In the polynomial ring $\mathbb Z_3[x]$, the ideal generated by $x^6+1$ is a prime ideal.
My attempt:
Theorem: Let $F$ be a field and $f(x)\in F[x]$. The ideal is $\langle f(x) \rangle$ is maximal iff $f(x)$ is irreducible over $F$.
Here $Z_3$ is a field, and the ideal generated by $x^6+1$ is maximal since $x^6+1$ is irreducible over $\mathbb Z_3$. So, $\langle x^6+1 \rangle$ is maximal and hence prime as every maximal ideal is prime ideal. Hence, the ideal generated by $x^6+1$ is a prime ideal.
Method 2:
Theorem:$F[x]$ is a PID iff $F$ is a field.
Theorem: Let $R$ be a PID. For an non-zero ideal $I$ such that $I \neq R$, then $I$ is prime ideal iff $I$ is maximal ideal. Using the above proof again, $I=\langle x^6+1 \rangle$ is maximal and hence prime.
But my answer key says this is false, am I doing something wrong here? Please try to explicitly point out where I am wrong and also what would be the correct approach.

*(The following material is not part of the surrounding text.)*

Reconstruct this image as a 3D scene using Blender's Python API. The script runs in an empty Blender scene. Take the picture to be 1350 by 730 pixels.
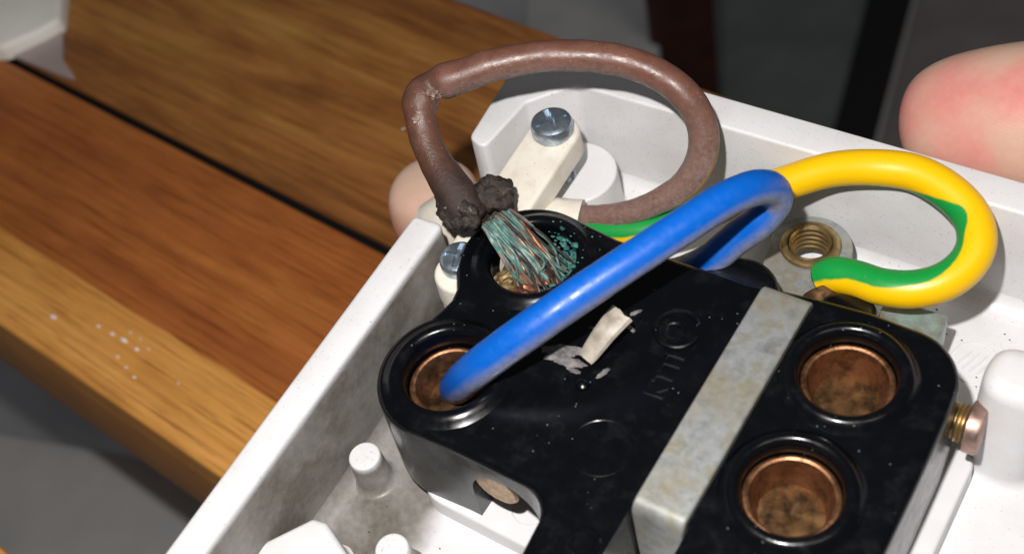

Thanks !
We know ideal $I$ is prime iff $\frac{R}{I}$ is integral domain
Here $I= <x^6+1> $
We have. $a= (x^2+1)\neq0 $ and$b=(x^4-x^2+1) \neq 0$ in $\frac{Z_3[x]}{<x^6+1>}$
But $ab =(x^2+1)(x^4-x^2+1) =0$
$\implies \frac{Z_3[x]}{<x^6+1>}$ is not an integral domain
$\implies <x^6+1> $is not prime